後継者を育成する一方で、現経営者は事業承継までに会社をより安定して好調な状態にするため、業務や組織を改善していかなくてはなりません。

業績不振や多額の負債がある状態では、後継者も事業承継に不安を感じるでしょう。何より、M&Aによって事業承継する必要に迫られたとき、十分な企業価値が無いと買い手企業が見つからないという新たな問題が出てきます。

まずは客観的な会社の評価書を作成し、自社の資産状況などを明確にしましょう。そのうえで経営の課題を洗い出して計画的に改善に取り組めば、より良い状態で後継者に引き継ぐことができるでしょう。

事業承継の専門家に相談する

原則として専門家のサポートが必要になることも理解しておきましょう。知識や経験のない現経営者だけで取り組めば、必要な手順を踏まずに進めてしまう可能性があります。

会社の資産状況を把握するステップにも、会計士の力が必要になります。また事業承継の手続きには会社法で定められた手順があるので、弁護士やM&A仲介会社に相談しながら進めることになるでしょう。親族内承継で贈与や相続を選択する際などは、後継者の税負担を抑えるために税理士に節税対策を教わる必要があります。

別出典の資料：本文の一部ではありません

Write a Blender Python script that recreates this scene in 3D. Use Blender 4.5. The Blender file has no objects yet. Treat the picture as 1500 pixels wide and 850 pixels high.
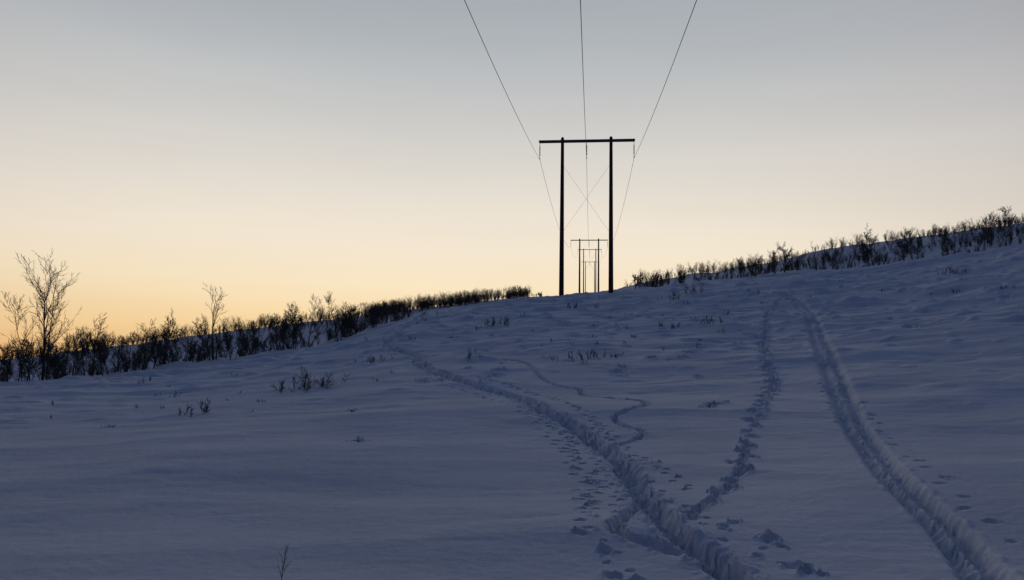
import bpy, math, random
import numpy as np
from mathutils import Matrix, Vector

# ------------------------------------------------------------ basics
scene = bpy.context.scene
scene.view_settings.view_transform = 'Standard'
scene.view_settings.look = 'None'
scene.view_settings.exposure = 0
rng = np.random.default_rng(7)
random.seed(7)
CAMH = 1.65
F = 1083.0
PITCH = math.radians(5.6)
ROLL = math.radians(0.8)

cam_d = bpy.data.cameras.new("camera")
cam = bpy.data.objects.new("camera", cam_d)
scene.collection.objects.link(cam)
cam_d.sensor_width = 36; cam_d.lens = 26.0
cam_d.clip_start = 0.05; cam_d.clip_end = 6000
R = Matrix.Rotation(math.pi/2 + PITCH, 4, 'X') @ Matrix.Rotation(ROLL, 4, 'Z')
cam.matrix_world = Matrix.Translation((0, 0, CAMH)) @ R
scene.camera = cam
R3 = np.array(R.to_3x3())

def bearing(u, v):
    d = R3 @ np.array([(u-750)/F, (425-v)/F, -1.0])
    return math.atan2(d[0], d[1]), d[2]/math.hypot(d[0], d[1])

# ------------------------------------------------------------ noise
_perm = np.random.default_rng(3).permutation(512)
_g = np.random.default_rng(4).uniform(0, 2*math.pi, 512)
_gx, _gy = np.cos(_g), np.sin(_g)
def perlin(x, y):
    xi = np.floor(x).astype(np.int64); yi = np.floor(y).astype(np.int64)
    xf = x-xi; yf = y-yi
    def g(ix, iy, dx, dy):
        h = _perm[(_perm[ix & 511] + iy) & 511]
        return _gx[h]*dx + _gy[h]*dy
    u = xf*xf*xf*(xf*(xf*6-15)+10); v = yf*yf*yf*(yf*(yf*6-15)+10)
    a = g(xi, yi, xf, yf); b = g(xi+1, yi, xf-1, yf)
    c = g(xi, yi+1, xf, yf-1); d = g(xi+1, yi+1, xf-1, yf-1)
    return (a+(b-a)*u) + ((c+(d-c)*u)-(a+(b-a)*u))*v
def sstep(t):
    t = np.clip(t, 0, 1); return t*t*(3-2*t)

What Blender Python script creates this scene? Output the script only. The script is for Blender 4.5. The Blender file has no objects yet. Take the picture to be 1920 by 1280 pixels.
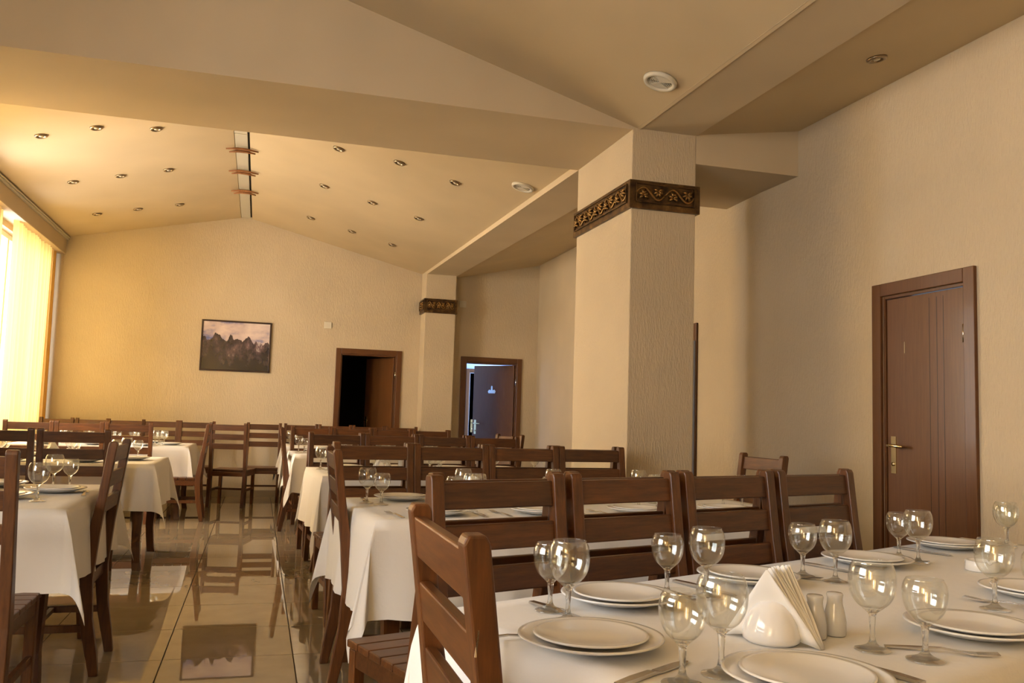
import bpy, bmesh, math, random
from mathutils import Vector, Matrix
random.seed(7)
sc = bpy.context.scene
COL = sc.collection
PI = math.pi

# ------------------------------------------------------------------ camera
YAW, PITCH, ROLL, CAMH = .2812, .0886, .031, 1.1853
cam = bpy.data.cameras.new('camera')
cam.sensor_width = 36.0
cam.lens = 1627.55 / 1920 * 36.0
cam.clip_start = .05
cam_o = bpy.data.objects.new('camera', cam)
COL.objects.link(cam_o)
fw = Vector((math.sin(YAW) * math.cos(PITCH), math.cos(YAW) * math.cos(PITCH), math.sin(PITCH)))
rt = Vector((math.cos(YAW), -math.sin(YAW), 0))
up = rt.cross(fw)
rr = rt * math.cos(ROLL) + up * math.sin(ROLL)
uu = -rt * math.sin(ROLL) + up * math.cos(ROLL)
cam_o.matrix_world = Matrix(((rr.x, uu.x, -fw.x, 0), (rr.y, uu.y, -fw.y, 0), (rr.z, uu.z, -fw.z, CAMH), (0, 0, 0, 1)))
sc.camera = cam_o

# ------------------------------------------------------------------ world, daylight, exposure
w = bpy.data.worlds.new('sky'); sc.world = w
w.use_nodes = True
w.node_tree.nodes['Background'].inputs[0].default_value = (.62, .78, 1.0, 1)
w.node_tree.nodes['Background'].inputs[1].default_value = 4.0
sc.view_settings.view_transform = 'Standard'
sc.view_settings.look = 'None'
sc.view_settings.gamma = 1.0
sc.view_settings.use_curve_mapping = False
sc.view_settings.exposure = 0.02
sc.cycles.use_denoising = True
sc.cycles.use_adaptive_sampling = True
sc.cycles.adaptive_threshold = .045
sc.cycles.adaptive_min_samples = 16
sc.cycles.max_bounces = 9
sc.cycles.diffuse_bounces = 3
sc.cycles.glossy_bounces = 3
sc.cycles.transmission_bounces = 8
sc.cycles.transparent_max_bounces = 16
sc.cycles.caustics_reflective = False
sc.cycles.caustics_refractive = False
sc.cycles.sample_clamp_indirect = 6.0

WINDOWS = [(9.9, 12.3), (6.75, 9.6), (-.4, 2.7), (-3.4, -1.2)]      # openings in the window wall, along Y
WZ0, WZ1 = .85, 3.12
def area(name, loc, rot, sx, sy, power, col):
    l = bpy.data.lights.new(name, 'AREA'); l.shape = 'RECTANGLE'
    l.size = sx; l.size_y = sy; l.energy = power; l.color = col
    o = bpy.data.objects.new(name, l); COL.objects.link(o)
    o.location = loc; o.rotation_euler = rot
    return o
for i, (a, b) in enumerate(WINDOWS):                  # daylight standing outside each window
    area('daylight', (-3.75, (a + b) / 2, 2.1), (0, -PI / 2, 0), 2.6, b - a + .2, (150, 560, 250, 480)[i], (1.0, .95, .885))
area('corridor_daylight', (4.46, 14.05, 1.7), (0, PI / 2, 0), 1.7, 1.2, 60, (.42, .60, 1.0))

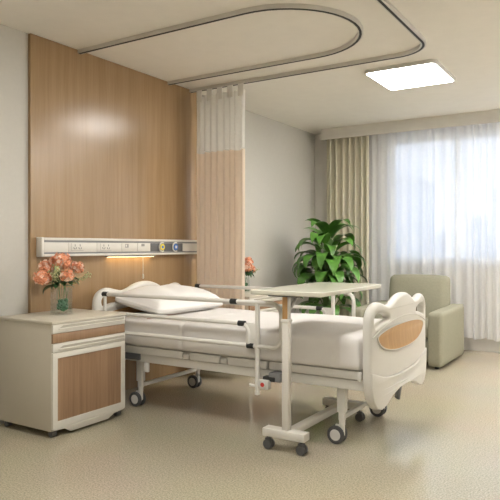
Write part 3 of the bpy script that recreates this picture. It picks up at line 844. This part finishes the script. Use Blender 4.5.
for hb, ext, cnt, L, W, droop, lift in ((1.33, .05, 10, .42, .155, 1.9, 1.6), (1.24, .10, 13, .44, .16, 2.4, 1.0), (1.08, .14, 15, .44, .16, 2.7, .7), (.93, .15, 15, .44, .16, 2.7, .5), (.76, .15, 14, .42, .15, 2.5, .4), (.58, .13, 12, .38, .15, 2.0, .2), (1.05, .07, 12, .38, .16, 2.7, .8), (.85, .07, 12, .38, .16, 2.7, .7)):
    for k in range(cnt):
        az = n*golden+rnd.uniform(-.25, .25); n += 1
        e = ext*rnd.uniform(.7, 1.25)
        # keep the blades clear of the two walls
        wallside = max(0, -math.cos(az))*.28+max(0, math.sin(az))*.1
        frond(az, hb+rnd.uniform(-.07, .07), e*(1-.5*wallside), L*rnd.uniform(.85, 1.1)*(1-wallside*.5), W*rnd.uniform(.85, 1.1), droop*rnd.uniform(.8, 1.2), lift*rnd.uniform(.8, 1.2))
stems.build('stems', M['stem'], t, auto=False)
fo = fol.build('foliage', M['leaf'], t, auto=False)

# ------------------------------------------------------------------ light and world
def area(name, loc, rot, sx, sy, power, col):
    l = bpy.data.lights.new(name, 'AREA'); l.shape = 'RECTANGLE'; l.size = sx; l.size_y = sy; l.energy = power; l.color = col
    o = bpy.data.objects.new(name, l); o.location = loc; o.rotation_euler = rot; link(o); return o
area('back_fill', (-.6, YB+.05, 1.5), (PI/2, 0, PI), 3.0, 2.2, 7, (1, .97, .93))     # added fill behind the viewer, brightening the near side of the room
up = area('ceiling_fill', (.75, 6.3, 1.75), (PI, math.radians(22), 0), 1.6, 1.2, 100, (.97, .98, 1))   # added unseen fill aimed upward to brighten the ceiling by the window
up.data.spread = math.radians(130)
w = bpy.data.worlds.new('World'); S.world = w; w.use_nodes = True
nt = w.node_tree; bg = nt.nodes['Background']
tc = nt.nodes.new('ShaderNodeTexCoord'); sp = nt.nodes.new('ShaderNodeSeparateXYZ'); rp = nt.nodes.new('ShaderNodeValToRGB')
nt.links.new(tc.outputs['Generated'], sp.inputs[0]); nt.links.new(sp.outputs['Z'], rp.inputs['Fac'])
rp.color_ramp.elements[0].color = (.86, .91, 1.0, 1); rp.color_ramp.elements[1].color = (.50, .68, 1.0, 1); rp.color_ramp.elements[1].position = .7
nt.links.new(rp.outputs['Color'], bg.inputs['Color']); bg.inputs['Strength'].default_value = .88

S.view_settings.view_transform = 'Standard'; S.view_settings.look = 'None'
S.view_settings.gamma = 1.0; S.view_settings.use_curve_mapping = False
S.view_settings.exposure = 1.03
S.cycles.use_denoising = True
S.cycles.max_bounces = 10; S.cycles.diffuse_bounces = 6; S.cycles.transparent_max_bounces = 24
S.cycles.sample_clamp_indirect = 6.0
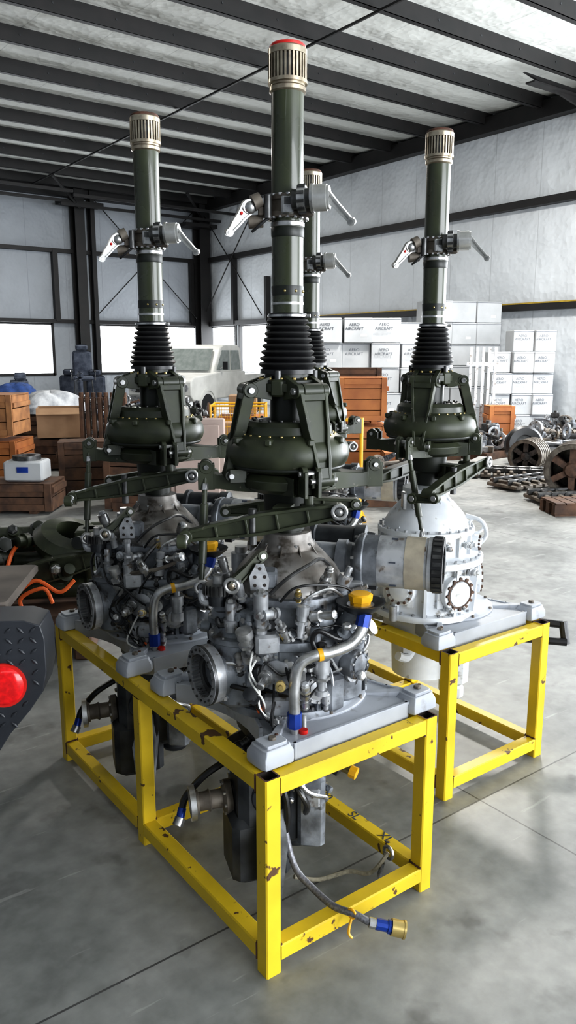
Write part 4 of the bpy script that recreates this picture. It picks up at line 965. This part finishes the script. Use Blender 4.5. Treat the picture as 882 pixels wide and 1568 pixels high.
# ------------------------------------------------------------------ utility cart with diamond plate fender at left edge
e=empty('utility_cart',H(2.25,-1.095),-TH+.10)
b=MB()
out=[(-.75,.965),(.33,.955),(.375,.94),(.385,.90),(.385,.80),(.372,.74),(.33,.68),(.27,.61),(.2,.50),(.13,.46),(-.1,.44),(-.75,.44)]
b.prism(out,.14,'fender_plastic',Matrix.Translation((0,-.10,0))@Matrix.Rotation(PI/2,4,'X'))
LX,LZ=.262,.765
for i in range(34):
    for j in range(16):
        x=-.70+i*.034; z=.48+j*.032
        ins=False; n=len(out); q=n-1
        for p in range(n):
            if (out[p][1]>z)!=(out[q][1]>z) and x<(out[q][0]-out[p][0])*(z-out[p][1])/(out[q][1]-out[p][1])+out[p][0]: ins=not ins
            q=p
        mx=min(abs(x-o_[0])+abs(z-o_[1]) for o_ in out)
        if not ins or mx<.03 or z>.935: continue
        if (x-LX)**2+(z-LZ)**2<.070**2: continue
        a=PI/4 if (i+j)%2 else -PI/4
        M=Matrix.Translation((x,-.170,z))@Matrix.Rotation(PI/2,4,'X')@Matrix.Rotation(a,4,'Z')
        b.loft([[V((-.017,0,0)),V((0,-.006,0)),V((.017,0,0)),V((0,.006,0))],[V((-.012,0,.0055)),V((0,-.004,.0055)),V((.012,0,.0055)),V((0,.004,.0055))]],'fender_plastic',M)
b.obj('fender',parent=e,bevel=.010)
b=MB(); M=frame((LX,-.17,LZ),(0,-1,0))
b.ring((LX,-.165,LZ),(0,-1,0),.066,.059,.014,'red',40); b.lathe([(.059,0),(.059,.010),(.049,.018),(.028,.022),(.001,.023)],'red_lens',M,40)
b.torus((LX,-.186,LZ),(0,-1,0),.038,.003,'red_lens',seg=36); b.obj('tail_light',parent=e)
b=MB()
for y in (.02,.95):
    M=frame((-.46,y-.1,.30),(0,1,0)); b.lathe([(.15,0),(.27,0),(.30,.03),(.30,.19),(.27,.22),(.15,.22)],'rubber',M,36,closed=True); b.lathe([(.15,.04),(.15,.16),(.05,.18),(.01,.18)],'steel_dark',M,24)
b.box((-.85,.5,.48),(1.1,1.1,.08),'black_plastic',ch=.01); b.cyl((-.46,0,.3),(-.46,1.0,.3),.03,'steel_dark')
b.box((-1.05,.5,.25),(.4,.4,.45),'black_plastic',ch=.02)
b.obj('wheels_and_chassis',parent=e)
b=MB(); b.box((-.50,.20,.948),(1.5,.44,.03),'deck_board',ch=.006)
for x in(-1.1,.1):
    for y in(.06,.36): b.box((x,y,.71),(.04,.04,.45),'black_plastic')
b.box((-.65,.3,.53),(1.1,.5,.05),'black_plastic'); b.obj('cargo_deck',parent=e)

# ------------------------------------------------------------------ light & world
w=bpy.data.worlds.new('sky'); bpy.context.scene.world=w; w.use_nodes=True
bg=w.node_tree.nodes['Background']; bg.inputs['Color'].default_value=(.92,.96,1,1); bg.inputs['Strength'].default_value=8.5
def portal(loc,rot,sx,sy):
    l=bpy.data.lights.new('portal','AREA'); l.shape='RECTANGLE'; l.size=sx; l.size_y=sy; l.cycles.is_portal=True
    o=bpy.data.objects.new('daylight_portal',l); bpy.context.scene.collection.objects.link(o); o.location=loc; o.rotation_euler=rot
portal((XR+.25,.9,2.8),(0,PI/2,0),5.6,15.8)
portal((5.5,YB-.25,2.5),(PI/2,0,0),11,5.0)
portal((7.3,YF+.25,1.8),(-PI/2,0,0),4.25,1.62); portal((12.95,YF+.25,1.8),(-PI/2,0,0),3.8,1.62)
def fill_lamp(loc,en,size,col=(1,.97,.92)):  # added fill lights under the roof to lift the interior, no known fixtures
    l=bpy.data.lights.new('fill_light','AREA'); l.shape='DISK'; l.size=size; l.energy=en; l.color=col
    o=bpy.data.objects.new('added_fill_light',l); bpy.context.scene.collection.objects.link(o); o.location=loc
fill_lamp((10,8,6.6),520,1.2); fill_lamp((9,19,6.6),180,1.2); fill_lamp((-1,14,6.6),120,1.2)

# ------------------------------------------------------------------ camera
cam=bpy.data.cameras.new('cam'); co=bpy.data.objects.new('camera',cam); bpy.context.scene.collection.objects.link(co)
co.location=(0,0,1.7); co.rotation_euler=(math.radians(90-11.5),0,-TH)
cam.sensor_fit='VERTICAL'; cam.sensor_height=24; cam.lens=24*1200/1568; cam.clip_end=200; cam.clip_start=.05
bpy.context.scene.camera=co
vs=bpy.context.scene.view_settings; vs.view_transform='Standard'; vs.exposure=0.38
for lk in ('Medium High Contrast','Standard - Medium High Contrast','None'):
    try:
        vs.look=lk; break
    except Exception: pass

専門家のサービスを受けるには費用がかかりますが、無料で利用できる公的サービスもあります。事業承継・引継ぎ支援センターでは、中小企業の事業承継計画書を無料で策定してくれます。地元の税理士や中小企業診断士と連携していて、非常に心強いサポートです。

早めの対策で円滑に会社を事業承継しよう

中小企業の事業承継は経営者としての地位だけでなく、会社そのものを資産として後継者にすべて引き継ぐことになります。そのため各種の準備や手続きが多く、事業承継は長い時間が必要になるでしょう。

後継者を誰にするかによって親族内承継・親族外承継・M&Aによる承継と手法もわかれます。それによって必要な準備や手続きも変わるので、まずは後継者の選定から早めに取り組むべきです。専門家のサポートを受けつつ時間をかけてしっかり対策すれば、ベストな状態で事業を引き継ぐことができるでしょう。